Projekt Beschreibung

„Wir dachten alles neu“

info3, April 2010

Als sich Gabriele Meixner mit Leben und Werk von Erika Wisselinck zu beschäftigen begann, stand eine Festschrift zum 75. Geburtstag der Journalistin und Autorin, der Übersetzerin, Studienleiterin und Referentin auf dem Programm. Da Wisselinck jedoch in ihrem 75. Lebensjahr in ihrer Wahlheimat Porto Santo starb, wurde die vorliegende Biographie daraus. Natürlich macht sie doppelt Spaß, wenn man/frau Erika Wisselinck gekannt hat – sei es von ihren brillanten Beiträgen im Bayrischen Rundfunk, sei es von ihren spannenden Reportagen in den Printmedien oder von Büchern wie Frauen denken anders (1984) oder dem Roman Anna im Goldenen Tor (1990, 2008 neu aufgelegt). Unzähligen wird Wisselinck jedoch bekannt sein – vielleicht sogar unbekannterweise – als kongeniale Übersetzerin von Mary Daly: Sie hat ihre bahnbrechenden Werke nicht nur korrekt übersetzt, sondern sie in ein gut lesbares, “süffiges” Deutsch gebracht und spielerisch die Wortkreationen der wortgewandten Amerikanerin mit deutschen Eigenkreationen nachvollziehbar gemacht. Schon allein diese Übersetzungen “werden sie unsterblich machen”, meint ihre Lektorin im Verlag Frauenoffensive. Und wer das Vergnügen hatte, die geistige Präsenz und Brillanz ebenso wie “dieses hemmungslose und fast unangebrachte Lachen” an Tagungen, Konferenzen oder Lesereisen zu erleben, wird Wisselincks Lebensgeschichte mit großer Anteilnahme verfolgen.

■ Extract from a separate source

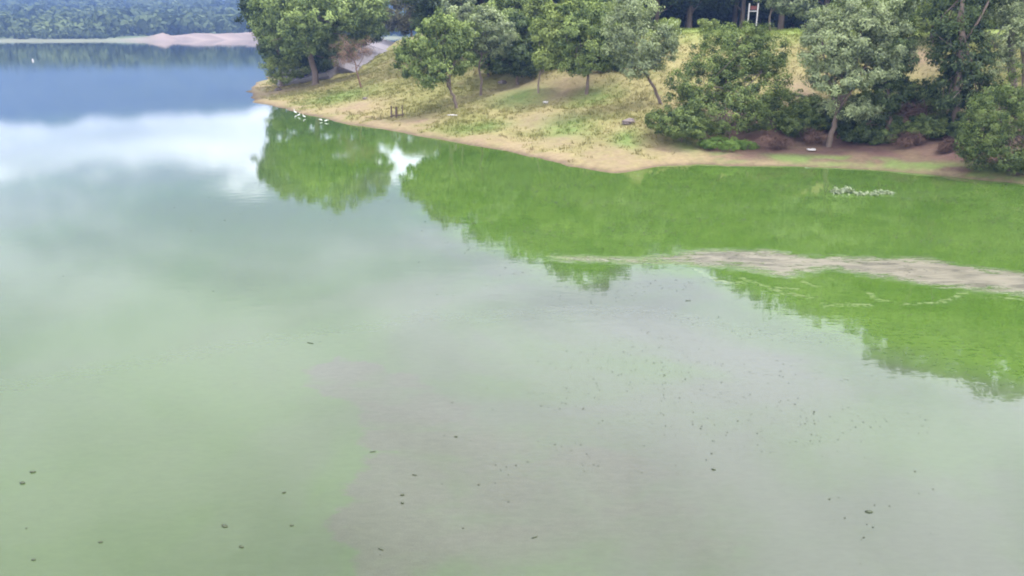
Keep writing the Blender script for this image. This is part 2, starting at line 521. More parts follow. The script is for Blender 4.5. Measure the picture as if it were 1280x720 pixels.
mx = np.linspace(-2300, 1700, 260); my = np.linspace(1500, 2500, 60)
MX, MY = np.meshgrid(mx, my, indexing='ij'); MX = MX.ravel(); MY = MY.ravel()
ridge = 200 - 0.030 * (MX + 500) + 95 * (fbm(MX * 0.0022, 0 * MX + 3, 4, 120) - 0.5) + 44 * (fbm(MX * 0.010, 0 * MX, 3, 124) - 0.5)
prof = np.sin(np.clip((MY - 1500) / 800, 0, 1) * math.pi / 2) ** 1.2 * (1 - 0.3 * sm(MY, 2300, 2500))
MZ = ridge * prof * (0.88 + 0.24 * fbm(MX * 0.006, MY * 0.006, 4, 126))
m_mtn, t, out = material("mountain_forest")
p = t.new('ShaderNodeBsdfPrincipled')
co = t.new('ShaderNodeTexCoord').outputs['Object']
nn = t.noise(co, 0.02, 6, 0.65)
t.put(p.inputs['Base Color'], t.mix(t.sstep(nn, 0.35, 0.65), (0.022, 0.04, 0.018), (0.06, 0.085, 0.035))); p.inputs['Roughness'].default_value = 1.0
b = t.new('ShaderNodeBump'); b.inputs['Distance'].default_value = 12.0; t.l.new(nn, b.inputs['Height']); t.l.new(b.outputs[0], p.inputs['Normal'])
t.l.new(p.outputs[0], out.inputs[0])
tag(link("mountain", mesh("mountain", np.stack([MX, MY, MZ], 1), grid_faces(len(mx), len(my)), True), m_mtn), kind="structure")

# ------------------------------------------------------------------ foliage
def leaf_quads(c, nrm, length, width, spin):
    """Rhombic leaves at c facing nrm."""
    n = len(c)
    nrm = nrm / (np.linalg.norm(nrm, axis=1, keepdims=True) + 1e-9)
    up = np.where(np.abs(nrm[:, 2:3]) > 0.9, np.array([[1., 0, 0]]), np.array([[0, 0, 1.]]))
    a = np.cross(nrm, up); a /= np.linalg.norm(a, axis=1, keepdims=True)
    bb = np.cross(nrm, a)
    cs, sn = np.cos(spin)[:, None], np.sin(spin)[:, None]
    u = a * cs + bb * sn; vv = -a * sn + bb * cs
    L = length[:, None] * 0.5; Wd = width[:, None] * 0.5
    V = np.stack([c - u * L, c + vv * Wd + nrm * L * 0.15, c + u * L, c - vv * Wd + nrm * L * 0.15], 1).reshape(-1, 3)
    return V, np.arange(4 * n).reshape(n, 4)


def crown_mesh(name, lobes, n_leaf, leaf=(0.28, 0.15), clump=0.55, seed=0, fill=0.62, droop=0.0):
    """Leaves gathered in clumps through the lobes (cx,cy,cz,rx,ry,rz)."""
    r = np.random.default_rng(seed)
    lobes = np.array(lobes, float)
    area = (lobes[:, 3] * lobes[:, 5]) ** 1.0
    per = np.maximum((n_leaf * area / area.sum()).astype(int), 40)
    C, N, T = [], [], []
    for (cx, cy, cz, rx, ry, rz), k in zip(lobes, per):
        surf = 4 * math.pi * ((rx * ry + ry * rz + rx * rz) / 3)
        clump_ = clump * 1.1
        nc = max(int(surf / (clump_ * clump_ * 2.2)), 8)
        d = r.normal(size=(nc, 3)); d /= np.linalg.norm(d, axis=1, keepdims=True)
        rad = fill + (1.04 - fill) * r.random(nc) ** 0.6 + r.normal(size=nc) * 0.05
        low = d[:, 2] < -0.35
        rad[low] *= 0.85
        cc_ = np.array((cx, cy, cz)) + d * rad[:, None] * np.array((rx, ry, rz))
        size = clump_ * r.uniform(0.5, 1.25, nc)
        ctint = r.normal(0.0, 0.2, nc)
        j = r.integers(0, nc, k)
        off = r.normal(size=(k, 3)); off /= np.linalg.norm(off, axis=1, keepdims=True)
        off *= (r.random(k) ** 0.45)[:, None]
        off[:, 2] *= 0.75
        pos = cc_[j] + off * size[j][:, None]
        pos[:, 2] -= droop * np.abs(off[:, 0] + off[:, 1]) * size[j]
        C.append(pos)
        N.append(off * 0.8 + d[j] * 0.5 + np.array((0, 0, 0.35)) + r.normal(size=(k, 3)) * 0.45)
        T.append(0.5 + ctint[j] + r.normal(0, 0.14, k) + 0.12 * off[:, 2])
    C = np.concatenate(C); N = np.concatenate(N); T = np.clip(np.concatenate(T), 0, 1)
    n = len(C)
    V, Fq = leaf_quads(C, N, leaf[0] * r.uniform(0.4, 1.2, n), leaf[1] * r.uniform(0.45, 1.15, n), r.uniform(0, 6.28, n))
    me = mesh(name, V, Fq)
    fattr(me, 'tint', np.repeat(T, 4))
    return me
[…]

Meixner geht aber bewusst über diese persönliche Bezogenheit hinaus und spricht LeserInnen an, die sich vertieft eine Bild machen wollen von einer Jugend im Nazireich, einem jungen Erwachsenenleben in der Nachkriegszeit, einer Medien-Laufbahn von den 50er Jahren an und dem Engagement einer kritischen Frau in kirchlicher Erwachsenenbildung und bayrischer Politik – und mit all diesen Erfahrungen im Gepäck in Frauenbewegung und feministischer Theologie. Ein Zeitdokument, lesenswert und aufschlussreich.